舎利礼文(しゃりらいもん)は、日本では天台、真言、浄土、禅などの各宗で用いられている経典だ。舎利礼文の出典は未詳とされているが、内容からすれば密教八祖の一人、中国の不空金剛の撰であろうという説が有力だ。
 
密教的な内容なのになぜ浄土宗や禅宗で用いられるかと言うと、法然や栄西、道元が、初めは天台密教の道場でもある比叡山で修行したからだろうと思う。
 
短く簡潔な上、釈迦如来すなわちブッダへの礼賛に始まる経典なので、私はブッダゆかりのインドやテーラワーダ仏教諸国のお寺で日本語でお勤めする時にも、このお経を上げるようにしている。
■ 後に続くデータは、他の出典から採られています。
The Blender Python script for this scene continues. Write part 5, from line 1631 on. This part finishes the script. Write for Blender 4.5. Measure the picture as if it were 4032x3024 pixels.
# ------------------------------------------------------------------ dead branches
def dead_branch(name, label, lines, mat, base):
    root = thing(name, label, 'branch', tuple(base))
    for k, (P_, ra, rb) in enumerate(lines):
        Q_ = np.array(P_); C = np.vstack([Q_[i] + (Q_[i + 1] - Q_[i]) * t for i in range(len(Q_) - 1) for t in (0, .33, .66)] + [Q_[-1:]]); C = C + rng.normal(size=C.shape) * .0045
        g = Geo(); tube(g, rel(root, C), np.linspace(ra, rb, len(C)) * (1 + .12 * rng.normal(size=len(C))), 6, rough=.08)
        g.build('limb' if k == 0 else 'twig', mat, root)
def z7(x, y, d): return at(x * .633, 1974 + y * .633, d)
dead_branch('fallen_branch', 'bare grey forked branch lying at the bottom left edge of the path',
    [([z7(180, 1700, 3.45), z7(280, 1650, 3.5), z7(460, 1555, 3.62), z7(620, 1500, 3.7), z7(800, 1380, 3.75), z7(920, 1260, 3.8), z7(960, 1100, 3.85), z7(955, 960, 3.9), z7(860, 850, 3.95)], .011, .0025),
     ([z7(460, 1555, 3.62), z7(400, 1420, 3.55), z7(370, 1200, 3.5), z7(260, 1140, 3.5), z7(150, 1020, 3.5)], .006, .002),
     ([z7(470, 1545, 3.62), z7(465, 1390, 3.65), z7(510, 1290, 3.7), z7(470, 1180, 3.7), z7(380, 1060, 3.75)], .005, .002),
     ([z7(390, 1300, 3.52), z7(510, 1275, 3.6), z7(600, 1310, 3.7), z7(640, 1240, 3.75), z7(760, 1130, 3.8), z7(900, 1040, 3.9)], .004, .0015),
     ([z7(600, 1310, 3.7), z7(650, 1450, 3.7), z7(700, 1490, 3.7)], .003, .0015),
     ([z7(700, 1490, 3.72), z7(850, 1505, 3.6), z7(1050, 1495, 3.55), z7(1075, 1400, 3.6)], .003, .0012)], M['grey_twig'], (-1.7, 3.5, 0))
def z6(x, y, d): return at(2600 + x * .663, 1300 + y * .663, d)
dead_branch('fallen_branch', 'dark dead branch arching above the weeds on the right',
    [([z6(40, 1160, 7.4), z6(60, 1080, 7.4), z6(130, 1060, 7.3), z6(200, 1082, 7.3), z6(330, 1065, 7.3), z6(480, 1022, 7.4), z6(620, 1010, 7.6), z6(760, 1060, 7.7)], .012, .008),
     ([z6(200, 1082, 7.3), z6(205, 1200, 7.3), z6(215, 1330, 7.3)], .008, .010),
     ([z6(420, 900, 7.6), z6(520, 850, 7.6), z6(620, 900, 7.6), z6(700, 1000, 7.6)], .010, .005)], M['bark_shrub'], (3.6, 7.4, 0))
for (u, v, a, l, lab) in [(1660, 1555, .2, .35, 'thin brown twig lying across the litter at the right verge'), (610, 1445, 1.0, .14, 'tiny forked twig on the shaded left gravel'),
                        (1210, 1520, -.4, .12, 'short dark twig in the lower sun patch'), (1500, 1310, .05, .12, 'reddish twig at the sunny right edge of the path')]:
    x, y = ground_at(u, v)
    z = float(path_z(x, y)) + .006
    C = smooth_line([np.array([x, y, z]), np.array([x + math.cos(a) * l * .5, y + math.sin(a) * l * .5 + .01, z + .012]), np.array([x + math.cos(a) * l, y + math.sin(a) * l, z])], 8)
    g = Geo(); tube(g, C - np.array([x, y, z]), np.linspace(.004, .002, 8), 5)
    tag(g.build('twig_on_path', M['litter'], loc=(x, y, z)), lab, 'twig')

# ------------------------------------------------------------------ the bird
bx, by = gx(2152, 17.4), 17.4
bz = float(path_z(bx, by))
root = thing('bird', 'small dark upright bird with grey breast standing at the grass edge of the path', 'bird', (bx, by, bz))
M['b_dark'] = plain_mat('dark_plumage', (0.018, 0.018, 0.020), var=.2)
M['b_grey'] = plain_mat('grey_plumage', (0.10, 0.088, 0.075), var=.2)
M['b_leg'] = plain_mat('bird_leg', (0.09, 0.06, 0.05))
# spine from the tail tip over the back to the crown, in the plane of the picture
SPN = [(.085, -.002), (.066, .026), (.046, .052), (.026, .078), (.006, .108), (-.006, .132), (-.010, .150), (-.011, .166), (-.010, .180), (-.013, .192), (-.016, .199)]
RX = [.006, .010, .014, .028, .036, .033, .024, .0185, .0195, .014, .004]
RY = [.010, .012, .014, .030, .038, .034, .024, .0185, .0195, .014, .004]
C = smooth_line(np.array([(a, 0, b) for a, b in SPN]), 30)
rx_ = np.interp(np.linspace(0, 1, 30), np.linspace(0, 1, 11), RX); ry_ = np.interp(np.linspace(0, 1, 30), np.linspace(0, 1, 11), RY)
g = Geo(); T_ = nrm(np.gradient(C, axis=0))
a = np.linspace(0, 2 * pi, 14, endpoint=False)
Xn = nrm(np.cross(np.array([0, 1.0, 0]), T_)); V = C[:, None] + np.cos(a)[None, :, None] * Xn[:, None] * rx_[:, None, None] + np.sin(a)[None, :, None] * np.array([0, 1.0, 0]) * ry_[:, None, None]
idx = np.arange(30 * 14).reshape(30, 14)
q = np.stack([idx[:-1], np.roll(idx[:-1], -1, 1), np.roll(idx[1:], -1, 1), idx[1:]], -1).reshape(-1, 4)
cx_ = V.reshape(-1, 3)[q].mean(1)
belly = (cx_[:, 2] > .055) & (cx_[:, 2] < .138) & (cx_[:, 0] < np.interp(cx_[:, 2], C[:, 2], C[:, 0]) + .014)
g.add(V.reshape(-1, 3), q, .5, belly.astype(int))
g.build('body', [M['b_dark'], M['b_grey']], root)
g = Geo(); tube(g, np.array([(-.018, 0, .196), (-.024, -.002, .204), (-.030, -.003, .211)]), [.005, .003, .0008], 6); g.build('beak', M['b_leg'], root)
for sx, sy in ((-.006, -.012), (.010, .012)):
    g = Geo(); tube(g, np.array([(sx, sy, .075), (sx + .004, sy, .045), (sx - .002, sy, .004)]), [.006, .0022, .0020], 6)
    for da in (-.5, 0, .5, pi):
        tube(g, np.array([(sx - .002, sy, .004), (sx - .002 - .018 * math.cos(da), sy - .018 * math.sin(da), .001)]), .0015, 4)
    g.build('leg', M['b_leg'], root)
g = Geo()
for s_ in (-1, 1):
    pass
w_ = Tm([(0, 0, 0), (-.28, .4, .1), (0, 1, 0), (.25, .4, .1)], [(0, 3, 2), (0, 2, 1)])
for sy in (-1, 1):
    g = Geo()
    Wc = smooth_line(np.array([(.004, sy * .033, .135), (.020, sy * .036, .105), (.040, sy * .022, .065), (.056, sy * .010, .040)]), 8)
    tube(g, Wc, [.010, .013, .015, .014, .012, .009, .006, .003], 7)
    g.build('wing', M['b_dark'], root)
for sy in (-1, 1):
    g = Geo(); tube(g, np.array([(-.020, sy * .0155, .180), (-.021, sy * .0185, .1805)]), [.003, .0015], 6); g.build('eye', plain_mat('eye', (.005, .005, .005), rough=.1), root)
そして、意味は少し違うけれど、マハパリニッバーナ経でブッダがストゥーパ礼拝の意義を説いた部分、岩波文庫版の「ブッダ最後の旅」で言えば133ページの「ストゥーパを礼拝する人は修行完成者を思い浮かべて心が浄まる」という箇所を、秘かに心の中で想定しながら、私は舎利礼文を唱えている。

 

因みに、あくまで想像に過ぎないのだが、インド人とのハーフであり、南インドやスリランカにも取経に行ったとされる不空金剛が、マハパリニッバーナ経を踏まえて自身の密教的素養を基に舎利礼文を撰述したのではないかと、これも秘かに私は考えている。